I'm trying to solve this exercise but I need some hints because my teacher didn't give me the theory necessary to solve it.
Let $(X, M, \mu)$ be a measurement space such that $\mu (X) = 1$. Suppose that $T: X → X$ is measurable and $\mu (T^{−1} (E)) = \mu (E)$ for all $E\in M$. Prove that
For all $E ∈ M$ such that $\mu (E)> 0$ there exists a natural $n$ such that $\mu (E \cap T^n (E))> 0$. Here $T^0$ is the identity map in $X$ and $T^n = T \circ T^{n − 1}$ for $n \geq 1$.
For every $E$ the set of points for which there is a natural $n_0$ such that $T^n(x)$ $\notin$ $E$ for all $n \geq n_0$ has measure $0$.

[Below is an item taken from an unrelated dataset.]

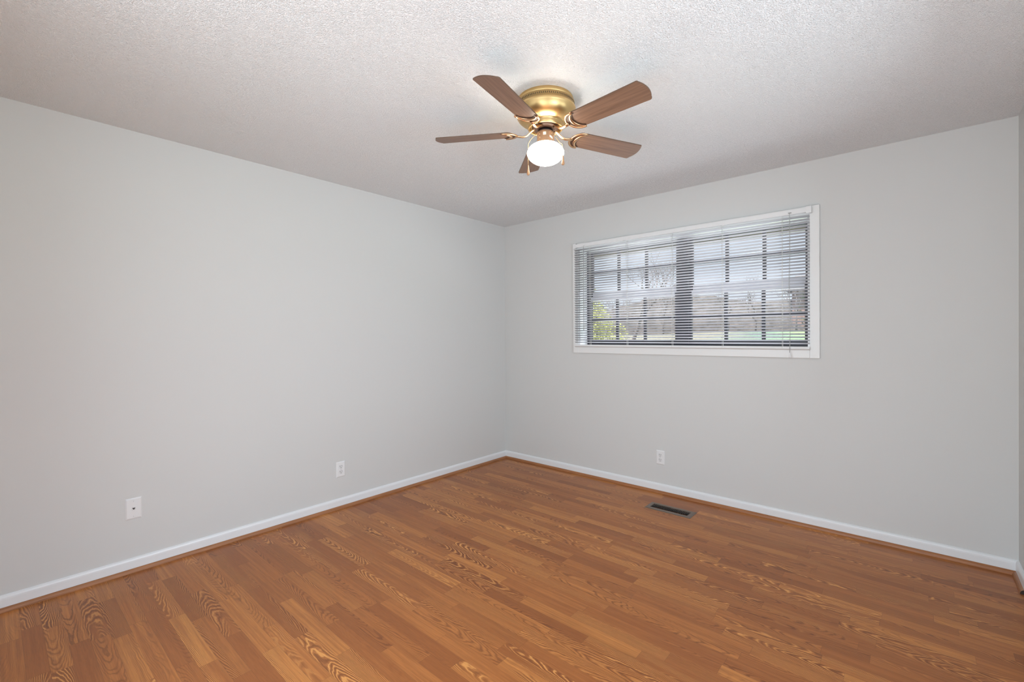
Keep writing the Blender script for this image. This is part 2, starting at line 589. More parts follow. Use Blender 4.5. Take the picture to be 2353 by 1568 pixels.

Let $\mu(E) = \alpha > 0$. Consider the sets $E, T^{-1}E, T^{-2}E, \dots$. This is a countable list of sets, each with measure $\alpha$. Therefore, since $\mu(X) = 1$, some pair of them must overlap in a set of positive measure, i.e. there exists $n > m$ such that $\mu(T^{-n}E \cap T^{-m}E) > 0$. But this is also equal to $\mu(T^{-n}(E \cap T^{n-m}E)) = \mu(E \cap T^{n-m}E)$.
We need to show that $\mu$-a.e. $x \in E$ satisfies the statement: "for all $k$ there exists $n>k$ such that $T^n x \in E$." Define $E' = \bigcup_{n=0}^{\infty} T^{-n} E$. Fix an arbitrary $k$ and note that $T^{-k}E' = \bigcup_{n=k}^{\infty} T^{-n}E$, so we have $$ E' = (E \cup T^{-1}E \cup \dots \cup T^{-k+1}E) \cup T^{-k}E'. $$ Because $T$ is measure preserving we must have $\mu(E') = \mu(T^{-k}E')$, so the above implies that $(E \cup T^{-1}E \cup \dots \cup T^{-k+1}E) \setminus T^{-k}E'$ has measure zero. In particular, almost every $x \in E$ is also in $T^{-k}E'$. This shows that almost every $x \in E$ satisfies $T^n x \in E$ for some $n\geq k$. Thus we've proved that for each $k$ there is a set of full measure in $E$ with the desired property. To finish, take a countable intersection over all $k$ to obtain a fixed set of full measure in $E$ that has the desired property for all $k$, as required.